* **Given material**
::::

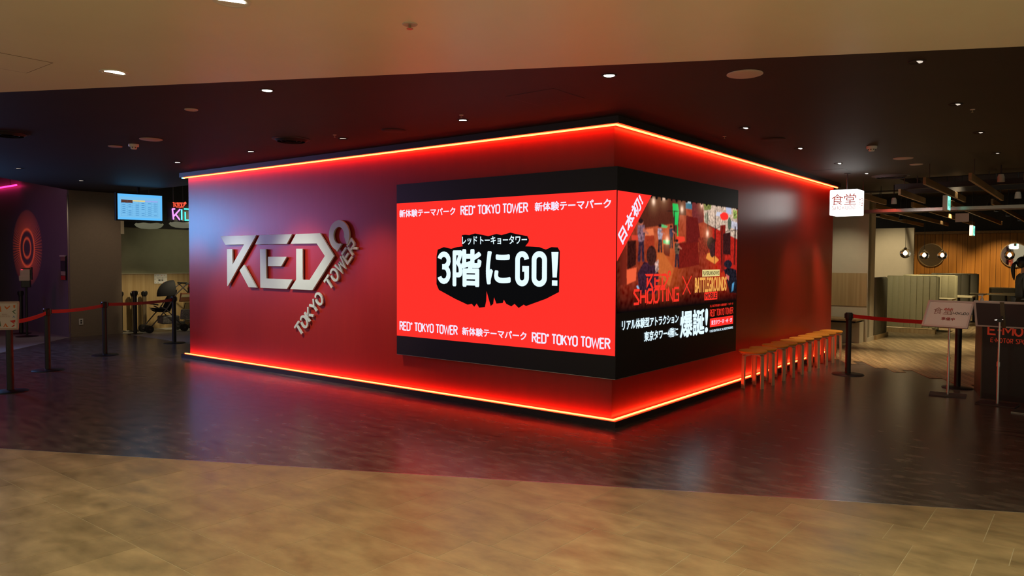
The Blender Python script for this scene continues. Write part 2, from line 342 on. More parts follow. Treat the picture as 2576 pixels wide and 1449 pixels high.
DN = {'O': (.42, [arc(.21, .80, .21, .20, 88, 180)+arc(.21, .20, .21, .20, 180, 272), arc(.21, .80, .21, .20, 92, 0)+arc(.21, .20, .21, .20, 0, -92)]), 'R': (.42, [[(0, 0), (0, 1), (.2, 1)]+arc(.22, .77, .19, .23, 90, -90)+[(.0, .54)], [(.2, .54), (.43, 0)]]), 'E': (.36, [[(.36, 1), (0, 1), (0, 0), (.36, 0)], [(0, .52), (.31, .52)]]),
      'D': (.42, [[(0, .5), (0, 1), (.2, 1)]+arc(.22, .8, .2, .2, 90, 0)+arc(.22, .2, .2, .2, 0, -90)+[(.0, 0), (0, .55)]]), 'T': (.42, [[(0, 1), (.44, 1)], [(.22, 1), (.22, 0)]]), 'K': (.42, [[(0, 1), (0, 0)], [(.40, 1), (.02, .42)], [(.15, .6), (.43, 0)]]),
      'Y': (.42, [[(0, 1), (.21, .48), (.42, 1)], [(.21, .5), (.21, 0)]]), 'W': (.70, [[(0, 1), (.17, 0), (.35, .85), (.53, 0), (.70, 1)]]), '°': (.16, [arc(.09, .88, .075, .09, -10, 185, 9), arc(.09, .88, .075, .09, 175, 370, 9)]), ' ': (.12, []),
      'G': (.42, [arc(.22, .8, .2, .2, 5, 90)+arc(.2, .8, .2, .2, 90, 180)+arc(.2, .2, .2, .2, 180, 270)+arc(.22, .2, .2, .2, 270, 360)+[(.42, .5), (.22, .5)]]),
      '3': (.40, [arc(.2, .8, .2, .2, 170, 90)+arc(.2, .77, .2, .23, 90, -80)+[(.12, .54)], [(.12, .54)]+arc(.2, .27, .2, .27, 80, -90)+arc(.2, .2, .2, .2, 270, 190)]), '!': (.1, [[(.05, 1), (.05, .28)], [(.05, .16), (.05, 0)]])}
def din(txt, fr, x0, y0, x1, y1, m_, parent, z=.003, wt=.115, gap=.13):
    tot = sum(DN[c][0] for c in txt)+gap*(len(txt)-1); h = (y1-y0)*(1-wt); sx = (x1-x0-wt*h)/tot; mb = MB(); cx = 0; th = wt*(y1-y0); oy = y0+th/2
    for c in txt:
        for st__ in DN[c][1]:
            w__ = th*(.78 if c == '°' else 1); q = [(x0+th/2+(cx+p[0])*sx, oy+p[1]*h) for p in st__]; mb.prism(stroke(q, w__), fr, z, z+.0008)
        cx += DN[c][0]+gap
    return mb.build('lettering', m_, parent)
# the angular three letter mark, outlines in metres on the wall (origin at its lower left)
def mark(scale=1.0):
    X0, Z0 = -6.438, 1.109
    P = [[(-6.438, 1.822), (-5.54, 1.822), (-6.251, 1.112), (-6.268, 1.112), (-6.266, 1.637), (-6.132, 1.637), (-6.125, 1.42), (-5.838, 1.697), (-6.307, 1.697)],
         [(-5.842, 1.418), (-5.54, 1.109), (-5.733, 1.109), (-5.952, 1.338)],
         [(-5.461, 1.822), (-4.74, 1.822), (-4.855, 1.695), (-5.572, 1.695)],
         [(-5.457, 1.634), (-5.322, 1.634), (-5.32, 1.237), (-4.737, 1.237), (-4.857, 1.109), (-5.456, 1.109)],
         [(-5.275, 1.530), (-4.857, 1.530), (-4.978, 1.404), (-5.275, 1.404)],
         [(-4.659, 1.822), (-4.164, 1.822), (-3.894, 1.54), (-4.323, 1.109), (-4.789, 1.109), (-4.659, 1.236), (-4.656, 1.633), (-4.52, 1.633), (-4.522, 1.237), (-4.382, 1.237), (-4.074, 1.54), (-4.233, 1.695), (-4.774, 1.695)]]
    c = (-3.80, 1.79); a0 = math.radians(-40); a1 = math.radians(250); N = 26
    outer = [(c[0]+.195*math.cos(a0+(a1-a0)*i/N), c[1]+.185*math.sin(a0+(a1-a0)*i/N)) for i in range(N+1)]
    b0 = math.radians(-8); b1 = math.radians(283)
    inner = [(c[0]+.098*math.cos(b0+(b1-b0)*i/N)-.003, c[1]+.1*math.sin(b0+(b1-b0)*i/N)) for i in range(N+1)]
    P.append([(-3.688, 1.732)]*0 + outer + [(-3.837, 1.592)] + [(-3.748, 1.684)] + inner[::-1] + [(-3.688, 1.732)])
    return [[((x-X0)*scale, (z-Z0)*scale) for x, z in q] for q in P]

# ------------------------------------------------------------------ the setting
A27 = math.radians(27.05); NX, NY = math.sin(A27), -math.cos(A27)       # normal of the seam pointing to the corridor
SC = NX*(-3.3)+NY*(-3.78)
BIG = rect(-22, -14, 12, 22)
dark = clip(BIG, NX, NY, SC)
struct('floor', MB().prism(dark, FLOORF, -.06, 0), 'vinyl')
corr = clip(rect(-14, -12, 9, 4), -NX, -NY, -SC)
fl2 = struct('floor', MB().prism(corr, FLOORF, -.06, -.0012), 'mortar')
rows = []; y = -.34-.29-.575+.575   # row edges going down from -.34
edges = [.52, .235, -.34, -.63, -1.205, -1.495, -2.065, -2.345, -2.915, -3.205, -3.775, -4.07, -4.64, -4.93, -5.5, -5.79, -6.36]
offs = {1: .99, 3: 2.72-.865, 5: 1.0, 7: .99, 9: -2.18, 11: -.72, 13: .2, 15: .6}
nt_ = 0
for i in range(len(edges)-1):
    y1, y0 = edges[i], edges[i+1]; big = (y1-y0) > .4; xs = []
    if big:
        x = {0: 2.4, 1: 2.4}.get(i, None)
        base = {-.34: 1.0, -.63: 2.72, -1.495: .995, -2.345: .99, -3.205: -1.6, -4.07: -.72, -4.93: .3, -5.79: .7, .235: 1.4}.get(y1, .5)
        k = base-.865*14
        while k < 9: xs += [k, k+.29]; k += .865
        if y1 == -3.205: xs = [-1.6+.585*j for j in range(-22, 18)]
    else:
        base = {-4.64: .1, -3.775: -1.12, -2.915: -1.43, -2.065: .3, -1.205: 2.0, -.34: .3}.get(y1, 0)
        xs = [base+.575*j for j in range(-26, 18)]
    for a, b in zip(xs[:-1], xs[1:]):
        if b < -7.5 or a > 6: continue
        # outside the view cone: leave out
        g = .0022; q = clip(rect(a+g, y0+g, b-g, y1-g), -NX, -NY, -SC-.006)
        if len(q) < 3: continue
        cxm = sum(p[0] for p in q)/len(q); cym = sum(p[1] for p in q)/len(q)
        d = Vector((cxm-CX, cym-CY, -CH)); zz = d.dot(fw)
        if zz < .6 or abs(d.dot(r2)/zz) > .9 or d.dot(u2)/zz < -.62: continue
        mb = MB().prism([(p[0]-cxm, p[1]-cym) for p in q], FLOORF, -.002, 0)
        o = mb.build('tile', random.choice(TILE), fl2); o.location = (cxm, cym, 0); nt_ += 1
t = struct('trim_1', MB().prism(clip(clip(rect(-14, -12, 9, 4), -NX, -NY, -SC+.002), NX, NY, SC+.009), FLOORF, -.004, .0012), 'alu')
# dark ceiling and beige corridor ceiling
cd_ = clip(rect(-10.4, -12, 12, 6.9), NX, NY, SC)
left_edge = [(-11.85, .06), (-10.38, -1.5), (-7.3, -5.1)]
dc = clip([(-11.85, .95), (-11.85, .06), (-10.38, -1.5), (-6.6, -5.9), (12, 3.6), (12, 6.9), (1.0, 6.9), (1.0, 8.8), (-7.3, 8.8), (-7.3, .95)], NX, NY, SC)
struct('ceiling', MB().prism(dc, FLOORF, CZ, CZ+.12), 'dark_ceiling')
bc = clip(rect(-14, -12, 9, 4), -NX, -NY, -SC)
struct('ceiling', MB().prism(bc, FLOORF, CZ-.006, CZ+.12), 'beige_ceiling')
# deep black soffits above the open ceilings
struct('ceiling', MB().prism(rect(-22, .95, -7.36, 8), FLOORF, 3.5, 3.6), 'black')
struct('ceiling', MB().prism([(-22, -9), (-7.2, -9), (-11.85, .06), (-11.85, .95), (-22, .95)], FLOORF, 3.3, 3.4), 'black')
struct('ceiling', MB().prism(rect(-3, 6.9, 12, 21), FLOORF, 3.4, 3.5), 'black')
# the red block with fascia and plinth
WL, WR = -7.366, 7.04
struct('wall_front', MB().box(((WL)/2, WR/2, CZ/2), (-WL, WR, CZ)), 'red')
PR = .095
def ring_trim(z0, z1, pr, ex=.09):
    mb = MB(); mb.prism([(WL-ex, .0), (WL-ex, -pr), (pr, -pr), (pr, WR+ex*.6), (0, WR+ex*.6), (0, 0)], FLOORF, z0, z1); return mb
struct('trim_2', ring_trim(2.716, CZ, PR), 'plinth')
struct('trim_3', ring_trim(0, .058, PR), 'plinth')
def led(name, z0, z1, label):
    mb = MB(); a, b = .037, .055
    mb.prism([(WL-.06, -a), (WL-.06, -b), (b, -b), (b, WR+.03), (a, WR+.03), (a, -a)], FLOORF, z0, z1)
    o = mb.build(name, 'led'); tag(o, label, 'led strip'); return o
t = thing('led_strip', 'glowing red led strip under the ceiling edge along the top of the red wall', 'led strip', (0, 0, 0))
mb = MB(); a, b = .037, .055
mb.prism([(WL-.045, -a), (WL-.045, -b), (b, -b), (b, WR+.04), (a, WR+.04), (a, -a)], FLOORF, 2.704, 2.716); mb.build('light_channel', 'led', t)
MB().box((WL-.065, -.046, 2.709), (.03, .034, .012)).build('end_cap', 'cyanled', t)['label'] = 'cyan glowing end of the strip'
led('led_strip', .058, .068, 'glowing red led strip along the foot of the red wall above the plinth')
# left rooms
struct('floor', MB().prism([(-22, 1.0), (-11.3, 1.0), (-7.3, .93), (-7.3, 8), (-22, 8)], FLOORF, .0, .003), 'greyfloor')
struct('floor', MB().prism([(-22, .1), (-11.85, .08), (-10.1, -1.64), (-6.0, -5.75), (-6, -9), (-22, -9)], FLOORF, .0, .003), 'greyfloor')
col = struct('wall_left', MB().box((-12.152, .555, 1.72), (.6, .95, 3.44)), 'taupe')
struct('baseboard_left', MB().box((-11.842, .555, .035), (.016, .95, .07)), 'taupe')
struct('wall_left', MB().box((-12.5, 5.03, 1.07), (.2, 8, 2.14)), 'olive')
struct('wall_left', MB().box((-12.48, 5.03, 2.82), (.2, 8, 1.36)), 'black')
wsc = struct('wall_left', MB().box((-12.39, 3.5, .585), (.02, 5, 1.17)), 'oak')
struct('trim_4', MB().box((-12.385, 3.5, 1.175), (.03, 5, .012)), 'cream')
pw = struct('wall_left', MB().box((-17.3, .13, 1.65), (9.7, .1, 3.3)), 'purplewall')
struct('wall_left', MB().box((-12.3, .065, 1.65), (.89, .03, 3.3)), 'purplewall')
struct('wall_left', MB().box((-20, -4, 1.65), (.2, 9, 3.3)), 'purplewall')
struct('wall_left', MB().box((-15, -9.1, 1.65), (10, .2, 3.3)), 'purplewall')  # unseen wall, added to keep ambient light out of the violet room
struct('trim_5', MB().box((-11.848, .052, 1.4), (.010, .018, 2.6)), 'alu')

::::

* **What to work on**
Exactly how many lines of the material contain the word "from"? Write the number alone.

* **Exercise answer**
2